According to NPR, on Saturday, Feb. 17, the National Weather Service issued a windspeed warning for eastbound travelers. In a tweet, the agency told passengers to expect “quite a tail wind” if they go east during that time.

The National Weather Service forecasted that the strong high-altitude winds over the Mid-Atlantic would reach the “2nd strongest upper-level wind recorded” since the middle of the 20th century. The near record-breaking winds aided passengers in getting to their destinations quicker.
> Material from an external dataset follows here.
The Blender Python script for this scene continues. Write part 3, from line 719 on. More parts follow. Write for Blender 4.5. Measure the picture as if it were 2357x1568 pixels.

It was reported that at least two commercial airplanes landed at their destinations earlier than expected, with both planes hitting supersonic speeds that topped 800 mph.

A Virgin Atlantic flight from Washington, D.C., to London had flight time cut by 45 minutes due to the winds. The Boeing 787 aircraft reached a maximum ground speed of 802 mph, passing the speed of sound, which is 767 mph.

A United Airlines flight from Newark, N.J., heading to Lisbon, Portugal, is another Boeing 787 that reached the destination 20 minutes earlier after it reached a peak ground speed of 838 mph.

The speeds the planes reached were impressive, and on another flight that took place on a Boeing 747 flown in February 2020, a British Airways flight reached a top speed of 825. That flight set a record for subsonic trans-Atlantic flight time. According to the Washington, D.C., area National Weather Service office, the winds at cruising altitude peaked at about 265 mph. It is the second-highest wind speed logged in the region since the National Weather Service started recording in 1948. The highest-ever wind speed recorded at a similar altitude was 267 mph on Dec. 6, 2002.